* **DESCRIPTION OF THE TASK**
Give back, exactly as written, the lines from the beginning of the listing through the one that contains "scene.cycles.sample_clamp_indirect = 4.0".

* **COLLECTED MATERIAL**
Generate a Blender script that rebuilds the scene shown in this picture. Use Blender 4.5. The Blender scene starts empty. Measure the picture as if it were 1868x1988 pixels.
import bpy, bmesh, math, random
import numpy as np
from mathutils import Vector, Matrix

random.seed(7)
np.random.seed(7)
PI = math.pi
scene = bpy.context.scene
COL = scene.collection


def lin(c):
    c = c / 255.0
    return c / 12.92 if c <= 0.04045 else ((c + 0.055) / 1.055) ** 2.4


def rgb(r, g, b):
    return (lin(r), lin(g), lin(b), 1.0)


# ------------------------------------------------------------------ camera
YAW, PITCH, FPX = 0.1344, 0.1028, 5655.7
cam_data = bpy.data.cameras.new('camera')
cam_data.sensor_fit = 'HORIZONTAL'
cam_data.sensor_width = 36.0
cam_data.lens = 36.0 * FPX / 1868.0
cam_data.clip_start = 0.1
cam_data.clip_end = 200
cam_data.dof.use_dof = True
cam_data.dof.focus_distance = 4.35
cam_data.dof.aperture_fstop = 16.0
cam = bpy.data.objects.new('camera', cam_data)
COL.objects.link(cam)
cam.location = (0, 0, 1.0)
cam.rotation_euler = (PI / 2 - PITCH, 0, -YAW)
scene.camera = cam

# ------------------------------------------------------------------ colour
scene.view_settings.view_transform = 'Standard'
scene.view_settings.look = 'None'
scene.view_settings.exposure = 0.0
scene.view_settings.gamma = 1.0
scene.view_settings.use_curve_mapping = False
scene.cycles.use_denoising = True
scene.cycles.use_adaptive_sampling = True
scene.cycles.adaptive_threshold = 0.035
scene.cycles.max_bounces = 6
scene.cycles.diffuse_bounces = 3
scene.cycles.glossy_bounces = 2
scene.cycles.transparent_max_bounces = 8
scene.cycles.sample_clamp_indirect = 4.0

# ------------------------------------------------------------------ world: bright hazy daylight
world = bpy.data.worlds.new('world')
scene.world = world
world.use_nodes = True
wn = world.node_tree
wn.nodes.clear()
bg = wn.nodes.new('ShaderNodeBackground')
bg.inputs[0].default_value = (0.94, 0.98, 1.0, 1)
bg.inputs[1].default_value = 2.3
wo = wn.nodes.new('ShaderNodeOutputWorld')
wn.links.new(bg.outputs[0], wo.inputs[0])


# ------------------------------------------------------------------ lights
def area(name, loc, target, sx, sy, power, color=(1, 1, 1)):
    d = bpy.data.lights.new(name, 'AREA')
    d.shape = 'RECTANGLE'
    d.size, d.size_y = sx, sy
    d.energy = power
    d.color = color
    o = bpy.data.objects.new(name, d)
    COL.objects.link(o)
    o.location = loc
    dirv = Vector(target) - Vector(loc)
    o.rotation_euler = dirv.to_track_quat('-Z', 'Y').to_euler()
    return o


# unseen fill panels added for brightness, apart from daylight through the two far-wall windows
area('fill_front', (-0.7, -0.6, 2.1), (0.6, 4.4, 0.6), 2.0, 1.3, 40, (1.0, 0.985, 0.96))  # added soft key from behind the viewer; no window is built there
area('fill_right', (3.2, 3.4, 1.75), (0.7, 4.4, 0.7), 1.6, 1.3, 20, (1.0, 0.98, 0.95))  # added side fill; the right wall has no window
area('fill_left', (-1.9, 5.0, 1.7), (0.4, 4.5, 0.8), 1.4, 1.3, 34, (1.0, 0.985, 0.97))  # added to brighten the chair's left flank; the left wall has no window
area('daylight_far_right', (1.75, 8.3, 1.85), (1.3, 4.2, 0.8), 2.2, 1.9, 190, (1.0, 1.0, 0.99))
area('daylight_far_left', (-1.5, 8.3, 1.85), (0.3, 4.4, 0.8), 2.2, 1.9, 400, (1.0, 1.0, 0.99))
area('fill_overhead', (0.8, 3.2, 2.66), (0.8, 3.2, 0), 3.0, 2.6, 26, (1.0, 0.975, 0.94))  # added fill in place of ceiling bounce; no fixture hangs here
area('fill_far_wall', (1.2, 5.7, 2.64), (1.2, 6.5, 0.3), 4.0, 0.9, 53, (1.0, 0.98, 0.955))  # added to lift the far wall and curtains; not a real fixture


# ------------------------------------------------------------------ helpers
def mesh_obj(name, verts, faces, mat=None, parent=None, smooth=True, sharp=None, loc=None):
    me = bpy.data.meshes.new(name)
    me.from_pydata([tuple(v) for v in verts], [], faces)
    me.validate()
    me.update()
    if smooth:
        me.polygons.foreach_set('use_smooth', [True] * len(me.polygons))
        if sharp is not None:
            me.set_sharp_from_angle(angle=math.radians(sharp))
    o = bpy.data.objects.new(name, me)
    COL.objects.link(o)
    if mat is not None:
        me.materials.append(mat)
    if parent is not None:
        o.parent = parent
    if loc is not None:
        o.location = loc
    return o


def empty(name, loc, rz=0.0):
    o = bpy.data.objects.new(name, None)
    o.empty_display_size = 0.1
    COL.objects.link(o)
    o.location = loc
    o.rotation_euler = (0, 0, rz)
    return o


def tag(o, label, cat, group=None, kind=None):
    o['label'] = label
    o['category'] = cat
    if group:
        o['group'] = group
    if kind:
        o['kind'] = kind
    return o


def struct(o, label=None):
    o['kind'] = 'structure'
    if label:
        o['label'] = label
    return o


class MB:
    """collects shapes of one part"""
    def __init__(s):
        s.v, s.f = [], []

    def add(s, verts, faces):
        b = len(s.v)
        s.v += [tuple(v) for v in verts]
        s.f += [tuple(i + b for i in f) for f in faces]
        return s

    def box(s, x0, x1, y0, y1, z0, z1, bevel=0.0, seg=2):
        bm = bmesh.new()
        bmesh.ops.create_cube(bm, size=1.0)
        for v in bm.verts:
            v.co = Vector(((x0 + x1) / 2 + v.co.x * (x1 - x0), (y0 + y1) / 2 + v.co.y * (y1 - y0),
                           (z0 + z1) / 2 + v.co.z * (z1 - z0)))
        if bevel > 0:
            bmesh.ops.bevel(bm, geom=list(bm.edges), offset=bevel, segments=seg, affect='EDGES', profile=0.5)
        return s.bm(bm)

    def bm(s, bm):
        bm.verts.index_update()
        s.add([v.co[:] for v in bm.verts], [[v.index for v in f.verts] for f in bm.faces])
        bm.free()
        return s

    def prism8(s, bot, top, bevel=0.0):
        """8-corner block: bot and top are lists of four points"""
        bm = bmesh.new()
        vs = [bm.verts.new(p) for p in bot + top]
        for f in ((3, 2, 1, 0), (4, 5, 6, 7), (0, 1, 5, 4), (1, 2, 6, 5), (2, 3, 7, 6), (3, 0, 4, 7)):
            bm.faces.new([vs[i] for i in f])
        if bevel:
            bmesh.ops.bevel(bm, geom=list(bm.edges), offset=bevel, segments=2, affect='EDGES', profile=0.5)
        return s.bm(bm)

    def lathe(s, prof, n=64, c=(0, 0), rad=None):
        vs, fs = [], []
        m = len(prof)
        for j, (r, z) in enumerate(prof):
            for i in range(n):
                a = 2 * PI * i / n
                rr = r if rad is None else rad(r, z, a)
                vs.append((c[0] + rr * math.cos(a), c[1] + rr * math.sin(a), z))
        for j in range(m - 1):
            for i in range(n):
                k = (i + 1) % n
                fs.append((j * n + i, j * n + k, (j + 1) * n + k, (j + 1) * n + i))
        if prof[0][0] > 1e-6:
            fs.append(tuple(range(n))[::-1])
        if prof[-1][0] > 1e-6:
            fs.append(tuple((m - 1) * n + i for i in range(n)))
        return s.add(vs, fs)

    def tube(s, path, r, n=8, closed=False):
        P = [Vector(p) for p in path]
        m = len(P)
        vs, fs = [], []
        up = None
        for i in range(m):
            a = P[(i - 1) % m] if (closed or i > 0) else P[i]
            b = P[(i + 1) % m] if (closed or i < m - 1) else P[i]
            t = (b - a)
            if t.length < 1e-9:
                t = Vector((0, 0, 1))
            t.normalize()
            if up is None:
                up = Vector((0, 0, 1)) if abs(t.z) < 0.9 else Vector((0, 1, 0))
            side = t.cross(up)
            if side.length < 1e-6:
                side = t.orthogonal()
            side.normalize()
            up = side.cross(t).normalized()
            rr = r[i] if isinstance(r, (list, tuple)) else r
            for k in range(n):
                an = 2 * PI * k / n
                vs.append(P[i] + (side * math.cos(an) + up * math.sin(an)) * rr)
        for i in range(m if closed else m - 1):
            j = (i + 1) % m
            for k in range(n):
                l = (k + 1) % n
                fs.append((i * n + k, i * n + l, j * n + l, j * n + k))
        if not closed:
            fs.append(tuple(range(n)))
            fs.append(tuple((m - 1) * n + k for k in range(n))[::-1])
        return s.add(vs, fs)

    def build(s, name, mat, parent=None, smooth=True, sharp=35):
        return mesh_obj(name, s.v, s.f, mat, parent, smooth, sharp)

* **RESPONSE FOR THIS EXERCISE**
Generate a Blender script that rebuilds the scene shown in this picture. Use Blender 4.5. The Blender scene starts empty. Measure the picture as if it were 1868x1988 pixels.
import bpy, bmesh, math, random
import numpy as np
from mathutils import Vector, Matrix

random.seed(7)
np.random.seed(7)
PI = math.pi
scene = bpy.context.scene
COL = scene.collection


def lin(c):
    c = c / 255.0
    return c / 12.92 if c <= 0.04045 else ((c + 0.055) / 1.055) ** 2.4


def rgb(r, g, b):
    return (lin(r), lin(g), lin(b), 1.0)


# ------------------------------------------------------------------ camera
YAW, PITCH, FPX = 0.1344, 0.1028, 5655.7
cam_data = bpy.data.cameras.new('camera')
cam_data.sensor_fit = 'HORIZONTAL'
cam_data.sensor_width = 36.0
cam_data.lens = 36.0 * FPX / 1868.0
cam_data.clip_start = 0.1
cam_data.clip_end = 200
cam_data.dof.use_dof = True
cam_data.dof.focus_distance = 4.35
cam_data.dof.aperture_fstop = 16.0
cam = bpy.data.objects.new('camera', cam_data)
COL.objects.link(cam)
cam.location = (0, 0, 1.0)
cam.rotation_euler = (PI / 2 - PITCH, 0, -YAW)
scene.camera = cam

# ------------------------------------------------------------------ colour
scene.view_settings.view_transform = 'Standard'
scene.view_settings.look = 'None'
scene.view_settings.exposure = 0.0
scene.view_settings.gamma = 1.0
scene.view_settings.use_curve_mapping = False
scene.cycles.use_denoising = True
scene.cycles.use_adaptive_sampling = True
scene.cycles.adaptive_threshold = 0.035
scene.cycles.max_bounces = 6
scene.cycles.diffuse_bounces = 3
scene.cycles.glossy_bounces = 2
scene.cycles.transparent_max_bounces = 8
scene.cycles.sample_clamp_indirect = 4.0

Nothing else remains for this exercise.